It seems a common reaction to the news of the M1 in the iPad Pro is that the iPad’s software is holding it back; you can’t fully utilize the hardware with iPadOS. There’s been speculation that the next step might be to run Mac apps or Mac OS on the iPad.

It’s amusing to see this swing when I feel like a few years ago there was fear that Apple was abandoning the Mac and the iPad was the future. I think this came from a place where the Mac hardware was in a bad spot and Apple wasn’t pushing forward fast enough (butterfly keyboard!).

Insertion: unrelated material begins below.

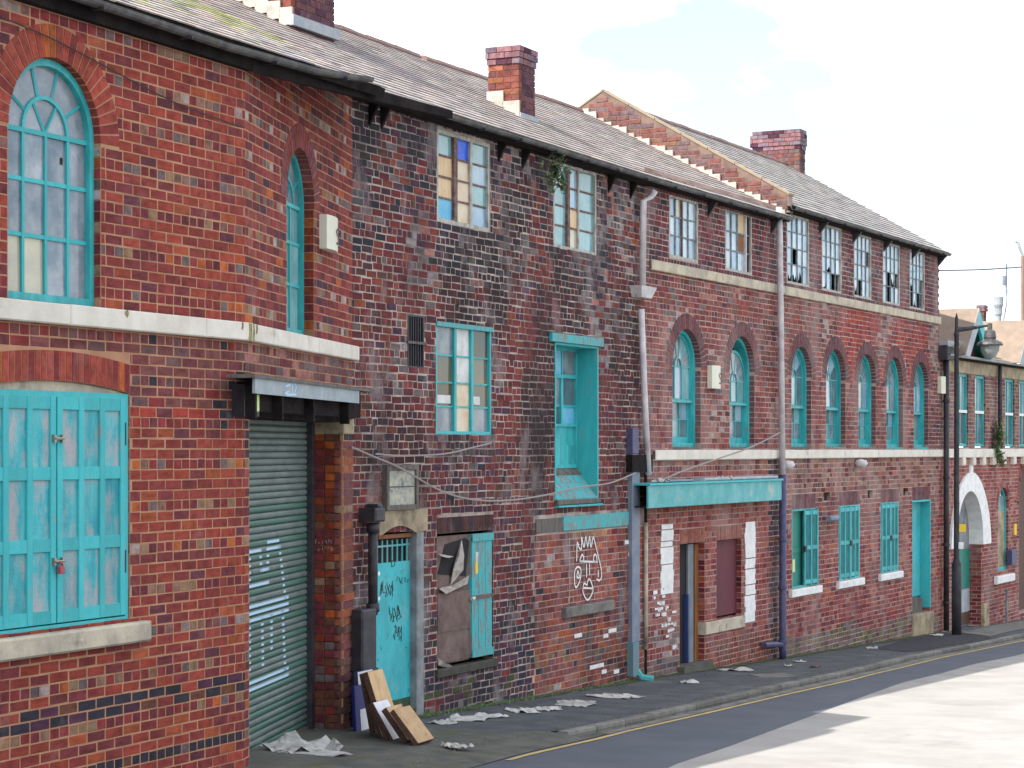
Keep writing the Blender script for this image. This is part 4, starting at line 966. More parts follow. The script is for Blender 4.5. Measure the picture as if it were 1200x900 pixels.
wB = WB.sheet(B, 'mortar_sooty', [(0, -3.9), (LEN_B, -3.9), (LEN_B, 3.98), (0, 3.98)])
pin = Op('rect', sb(667), sb(711), -2.07, -.98, .02)
WI = Wall(FB.sub(0, -.004, 0), sInf0, LEN_B, -3.45, -1.09, [Op('rect', pin.s0, pin.s1, -2.08, -1.0, .02)], colInfill, seed=32, hdr=0, irregular=.1, joint=.010, proud=.0022, zmin=lambda s: gfs(FB, s) - .05)
WI2 = Wall(FB.sub(0, -.003, 0), pin.s0 + .01, pin.s1 - .01, -2.07, -1.09, [], lambda x, z, k, h, r: pick(r, [(5, (0.34, .10, .08)), (2, (.28, .09, .07)), (1, (.40, .14, .07))]) if z < -1.2 else (0.42, .22, .12), seed=33, hdr=0, joint=.012, proud=.0022)
exB = MB()
for p, y0, y1, c in ring_pieces(o5, FB, lambda *a: pick(a[4], [(3, (.09, .035, .03)), (3, (.08, .03, .035)), (2, CHAR)]), rg): exB.prism(p, y0, y1, c)
for o in opsB: jamb_items(o, exB, colB, rg, joint=.016) if o not in (o4, od) else None
finish_bricks([(WB, wB, exB), (WI, wB, None), (WI2, wB, None)], 300, 'sooty')
bx('infill_mortar', 'mortar_pink', wB, FB, sInf0, LEN_B - .02, -.003, .0, -3.7, -1.09)
# -- top windows with mixed panes
def casement(parent, F, o, thirds, rows, bm, fm, table, yq=.035, fw=.045, bw=.022, thick={}, label=None):
    fr = rect_frame(parent, F, o.s0 + .004, o.s1 - .004, o.z0 + .002, o.z1 - .002, yq - .03, yq + .05, fw, fm, label=label)
    grid(fr, F, o.s0 + fw, o.s1 - fw, o.z0 + fw, o.z1 - fw, yq + .005, thirds, rows, bw, bm, lambda i, j: table[len(table) - 1 - j][i], thick=thick); return fr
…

Now, at a power and battery life level, Mac and iPad are roughly equivalent. That leaves form factor and software as the differentiators. I wonder for how long the iPad Pro’s form factor will be considered enough of a differentiator that people will find it worth the price in addition to a Mac. From the reaction, it seems that for most “pro” use cases, iPadOS doesn’t feel sufficient. I think I’m in this boat. I manipulate text all day (code and documents) and without the battery life advantage, there’s really no longer a selling point to the iPad for me. My work is worse or impossible* on an iPad, so why would I buy one when it’s similar cost to a Mac laptop?

It will be interesting to see what steps Apple takes here. I think WWDC will shed some light or at least give hints at where they are going.

*: Yes I can ssh to a server and code, but that’s a giant step down in UX for me.